David Rush ’07 at the MIT Juggle Mania event in 2006.

David Rush ’07 is an ambitious juggler. He doesn’t just want to break one Guinness World Record for juggling this month. He wants to break two. On February 6, the Boise-based Rush set a world record with 370 consecutive catches in one minute, while juggling five balls. (The previous record was 330.) And he’ll attempt to set another record—“most juggling head rolls in one minute”—later this month.

“These records are a lot easier to break when you’re alone in your living room,” Rush jokes. “And a lot harder to do when you’re in front of hundreds of people.”

Rush, who has been called the “world’s fastest five-ball juggler,” broke the speed juggling record at the Boise State Engineering and Science Festival in front of more than 500 people. After his Guinness attempt, Rush spoke to the crowd, primarily students and parents, about the importance of STEM (Science, Technology, Engineering, and Mathematics) education, which he documents on his website

“Juggling or STEM are not that interesting by themselves as lecture topics,” he says. “But when you add them together with a story the audience can relate to, it helps create a message that’s memorable.”

Rush’s dueling passions of juggling and STEM became perfectly aligned at MIT. A Course 6-1 major, his interactive virtual juggling simulator, built with Chris Wilkens ’07, MEng ’08, won the George C. Sherman prize for best undergraduate project in Electrical Engineering and Computer during his junior year.

“During my freshman year IAP, I took a juggling class taught by Jacob Abernathy (’02),” Rush says. “After that, juggling ended up being a much bigger part of my time at MIT than I expected.”

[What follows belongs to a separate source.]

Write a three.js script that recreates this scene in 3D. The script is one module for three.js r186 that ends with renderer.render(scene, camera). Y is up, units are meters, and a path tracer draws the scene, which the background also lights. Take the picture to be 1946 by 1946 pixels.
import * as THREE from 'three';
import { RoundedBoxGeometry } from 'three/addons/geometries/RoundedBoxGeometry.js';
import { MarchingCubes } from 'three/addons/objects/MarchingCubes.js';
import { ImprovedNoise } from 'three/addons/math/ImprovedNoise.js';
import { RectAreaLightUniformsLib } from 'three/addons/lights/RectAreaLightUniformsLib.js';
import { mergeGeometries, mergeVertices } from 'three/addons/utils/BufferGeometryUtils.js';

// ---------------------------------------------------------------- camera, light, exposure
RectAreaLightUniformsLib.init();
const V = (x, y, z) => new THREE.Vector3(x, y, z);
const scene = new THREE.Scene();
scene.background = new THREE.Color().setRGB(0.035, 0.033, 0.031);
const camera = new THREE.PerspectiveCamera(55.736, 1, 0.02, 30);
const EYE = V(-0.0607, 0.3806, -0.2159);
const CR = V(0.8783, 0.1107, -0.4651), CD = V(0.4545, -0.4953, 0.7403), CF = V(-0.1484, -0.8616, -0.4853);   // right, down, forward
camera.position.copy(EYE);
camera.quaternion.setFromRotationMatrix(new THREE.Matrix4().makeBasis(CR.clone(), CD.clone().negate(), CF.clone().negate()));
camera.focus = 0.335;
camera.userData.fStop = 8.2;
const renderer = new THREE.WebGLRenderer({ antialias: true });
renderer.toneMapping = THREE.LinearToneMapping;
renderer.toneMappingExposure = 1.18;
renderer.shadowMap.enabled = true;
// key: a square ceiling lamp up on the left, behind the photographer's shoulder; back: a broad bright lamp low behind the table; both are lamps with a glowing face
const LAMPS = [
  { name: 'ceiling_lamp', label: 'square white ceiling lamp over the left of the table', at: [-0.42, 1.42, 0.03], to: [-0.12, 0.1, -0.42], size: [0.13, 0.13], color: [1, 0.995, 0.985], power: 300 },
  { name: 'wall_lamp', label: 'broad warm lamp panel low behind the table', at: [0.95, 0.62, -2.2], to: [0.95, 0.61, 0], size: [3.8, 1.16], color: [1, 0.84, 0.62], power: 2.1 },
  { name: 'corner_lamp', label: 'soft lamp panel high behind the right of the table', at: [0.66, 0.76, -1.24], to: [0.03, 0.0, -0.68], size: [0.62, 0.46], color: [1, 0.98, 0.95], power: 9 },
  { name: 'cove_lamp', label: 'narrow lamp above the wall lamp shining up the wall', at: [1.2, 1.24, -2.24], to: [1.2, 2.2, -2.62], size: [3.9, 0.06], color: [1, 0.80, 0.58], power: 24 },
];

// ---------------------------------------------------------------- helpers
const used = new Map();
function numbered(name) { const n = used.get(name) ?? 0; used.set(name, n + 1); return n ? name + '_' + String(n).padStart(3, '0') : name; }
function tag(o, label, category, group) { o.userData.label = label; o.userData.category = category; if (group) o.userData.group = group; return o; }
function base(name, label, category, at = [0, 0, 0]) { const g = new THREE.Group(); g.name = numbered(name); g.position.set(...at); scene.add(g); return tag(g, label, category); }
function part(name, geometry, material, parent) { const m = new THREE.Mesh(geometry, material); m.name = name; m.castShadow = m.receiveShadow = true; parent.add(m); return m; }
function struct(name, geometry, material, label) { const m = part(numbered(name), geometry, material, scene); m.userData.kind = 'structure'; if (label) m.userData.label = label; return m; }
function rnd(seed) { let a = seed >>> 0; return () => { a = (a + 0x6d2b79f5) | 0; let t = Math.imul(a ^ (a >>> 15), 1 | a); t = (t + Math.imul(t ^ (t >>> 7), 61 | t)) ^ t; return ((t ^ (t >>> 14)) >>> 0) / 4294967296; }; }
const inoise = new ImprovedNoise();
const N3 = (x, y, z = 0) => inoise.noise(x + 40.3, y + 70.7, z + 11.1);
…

Rush juggles his record-setting 370 ball with one second left in the February 6 performance.

Rush juggles his record-setting 370 ball with one second left in the February 6 performance.

He joined the MIT Juggling Club, which is the oldest continuously operating drop-in juggling club in world, and founded by Boston College Professor Arthur Lewbel ’78, PhD ’74, who encouraged Rush to start the spinoff MIT Student Juggling Club. He also juggled at the 2004 inauguration of MIT President Susan Hockfield.

“I have a lucky MIT shirt that I wore when I set my Guinness records,” he says. “I’ll be wearing later this month, too. Why fix what isn’t broke?”

In addition to his juggling exploits—he has ran five half-marathons and one full marathon, all while juggling—Rush is a product manager at Cradlepoint, a wireless router and software provider that was recognized as the fastest-growing private company in Idaho in 2015. He cites his MIT degree, and the STEM knowledge that came with it, as integral to his professional success, and hopes more young learners will pursue careers in STEM.


Rush (left) juggles around President Susan Hockfield at her MIT Inauguration block party.

“There is a huge shortage of computer science programmers out there right now,” he says. “And the production of STEM based jobs is far outpacing the number of STEM-degree graduates. We need to encourage students to get a better understanding of how coding works.”

Rush will aim to set the world juggling head rolls record on February 27.  It could be his third Guiness record in five months. He also set the record for longest duration juggling three objects blindfolded (6 minutes, 34 seconds) on October 2, 2015.

But he says the Guinness-validated exploits were easy compared to his four years at MIT.

“Juggling is tough, but graduating from MIT was an even bigger challenge,” Rush says. “Sometimes it felt like I was trying to juggle nine balls at once.”